Monday, July 27, 2009

Constitutional Court Upholds Re-Election of Republic of Congo-Brazzaville President

BRAZZAVILLE 25 July 2009 Sapa-AFP

COURT UPHOLDS RE-ELECTION OF CONGO PRESIDENT

The Republic of Congo's constitutional court confirmed Saturday
the re-election of President Denis Sassou Nguesso, which had been
disputed by opponents who alleged widespread fraud in the July 12
vote.

And government spokesman Alain Akouala Atipault said
subsequently that Sassou Nguesso would be sworn in for a fresh
seven-year term - his last, according to the oil-rich country's
constitution - on August 14, the date his existing mandate
expires.

Sassou Nguesso, 66, who returned to power after civil war in
1997 and has run the smaller of west-central Africa's two Congos
for a total of a quarter century, won the poll with 78.61 percent
of the vote.

Since Saturday, he has been resting in the northern village of
his birth, some 400 kilometres (250 miles) from the capital
Brazzaville.

Five of his 12 opponents challenged the outcome of the July 12
election, alleging widespread fraud, but the court ruled that their
claims were "without foundation" and "irrelevant".

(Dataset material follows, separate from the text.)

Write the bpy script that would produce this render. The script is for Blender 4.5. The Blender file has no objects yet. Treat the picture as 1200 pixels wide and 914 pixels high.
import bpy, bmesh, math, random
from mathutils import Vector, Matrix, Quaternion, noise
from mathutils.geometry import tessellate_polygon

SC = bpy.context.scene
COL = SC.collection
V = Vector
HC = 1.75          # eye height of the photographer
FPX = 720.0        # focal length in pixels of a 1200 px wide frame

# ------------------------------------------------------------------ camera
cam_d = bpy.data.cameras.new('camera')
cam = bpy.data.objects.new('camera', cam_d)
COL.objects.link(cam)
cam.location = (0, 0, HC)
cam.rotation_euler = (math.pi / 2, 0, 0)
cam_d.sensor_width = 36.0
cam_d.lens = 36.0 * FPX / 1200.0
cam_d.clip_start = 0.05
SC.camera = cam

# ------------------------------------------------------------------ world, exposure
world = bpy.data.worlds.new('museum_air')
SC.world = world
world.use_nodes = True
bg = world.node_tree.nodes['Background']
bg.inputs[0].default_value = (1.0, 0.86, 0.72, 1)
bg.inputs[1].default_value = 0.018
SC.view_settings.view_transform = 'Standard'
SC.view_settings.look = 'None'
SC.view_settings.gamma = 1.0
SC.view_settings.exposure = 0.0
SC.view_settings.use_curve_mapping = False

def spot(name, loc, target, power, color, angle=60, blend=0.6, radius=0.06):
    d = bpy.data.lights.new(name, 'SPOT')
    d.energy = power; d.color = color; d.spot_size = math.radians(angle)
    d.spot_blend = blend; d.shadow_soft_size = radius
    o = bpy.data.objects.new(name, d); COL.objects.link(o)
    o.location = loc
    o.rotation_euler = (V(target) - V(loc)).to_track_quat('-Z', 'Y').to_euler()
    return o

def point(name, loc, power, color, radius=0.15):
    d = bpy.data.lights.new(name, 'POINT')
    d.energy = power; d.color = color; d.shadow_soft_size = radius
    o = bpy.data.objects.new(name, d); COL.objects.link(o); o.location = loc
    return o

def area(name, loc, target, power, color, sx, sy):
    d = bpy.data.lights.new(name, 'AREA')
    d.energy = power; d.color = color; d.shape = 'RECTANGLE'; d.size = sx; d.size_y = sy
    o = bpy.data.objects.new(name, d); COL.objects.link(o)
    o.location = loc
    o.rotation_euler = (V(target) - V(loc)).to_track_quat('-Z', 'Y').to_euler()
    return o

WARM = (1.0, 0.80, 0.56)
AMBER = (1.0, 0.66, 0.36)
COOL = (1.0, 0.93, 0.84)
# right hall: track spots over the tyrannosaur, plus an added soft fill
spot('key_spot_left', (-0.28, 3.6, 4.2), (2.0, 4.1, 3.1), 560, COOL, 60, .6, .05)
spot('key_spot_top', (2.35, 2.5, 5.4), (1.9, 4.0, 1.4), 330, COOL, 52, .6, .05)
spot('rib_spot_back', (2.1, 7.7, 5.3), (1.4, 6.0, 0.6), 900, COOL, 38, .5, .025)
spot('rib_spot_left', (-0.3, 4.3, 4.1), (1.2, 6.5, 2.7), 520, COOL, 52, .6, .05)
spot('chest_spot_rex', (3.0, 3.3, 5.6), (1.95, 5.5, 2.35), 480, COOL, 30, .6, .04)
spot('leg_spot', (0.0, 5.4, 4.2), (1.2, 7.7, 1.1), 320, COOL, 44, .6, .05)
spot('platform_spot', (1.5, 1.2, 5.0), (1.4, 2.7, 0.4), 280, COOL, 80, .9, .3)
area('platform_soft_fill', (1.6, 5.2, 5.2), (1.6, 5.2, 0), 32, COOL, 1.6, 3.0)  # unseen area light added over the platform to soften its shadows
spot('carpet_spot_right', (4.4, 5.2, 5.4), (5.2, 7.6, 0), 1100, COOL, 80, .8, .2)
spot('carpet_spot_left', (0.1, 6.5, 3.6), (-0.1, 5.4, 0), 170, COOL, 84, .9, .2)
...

"The candidate Denis Sassou Nguesso, having had 1,055,117
ballots, or 78.61 percent of votes cast, was elected president of
the republic in the first round," the court's president Gerard
Bitsindou told a public hearing.

The five, one of whose complaints was deemed inadmissible on the
grounds it was filed too late, were due to hold meetings in six
cities around a country which stretches 1,000 kilometres (625
miles) inland from the Atlantic coast south of the Gulf of Guinea
before re-assessing their positions.

However, opposition spokesman Clement Mierassa said Interior
Minister Raymond Mboulou had banned the gatherings, although the
minister could not be contacted by AFP for confirmation.

"We are surprised by the decision," said Mierassa, one of the
losing candidates in the vote. "To cancel meetings after securing
permission from the cities concerned is to curb freedom of
expression."

Under Congolese law, the constitutional court's rulings cannot
be appealed.

Later Saturday, the head of a coalition of opposition parties
presenting themselves as a united front, Guy-Romain Kinfoussia,
labelled the court's decision "a blow to democracy."

Kinfoussia, who had previously called in vain for a delay to the
election and a boycott of the vote, complained that the court had
"not done the work it was supposed to."

His was the complaint dismissed for arriving after the deadline
for submissions and of that decision, he added: "We knew it would
pan out like that... No surprise whatsoever."

The court did not change any of the results published by the
ministry of territorial administration, which co-organised the vote
with the national electoral commission.

Sassou Nguesso is one of Africa's longest-serving leaders having
first come to power three decades ago.

His first stint as president of the former French colony
stretched from 1979 to 1992 and he returned to the presidency in
1997 after a civil war.

He was re-elected in 2002 in a vote that international observers
said fell short of democratic standards.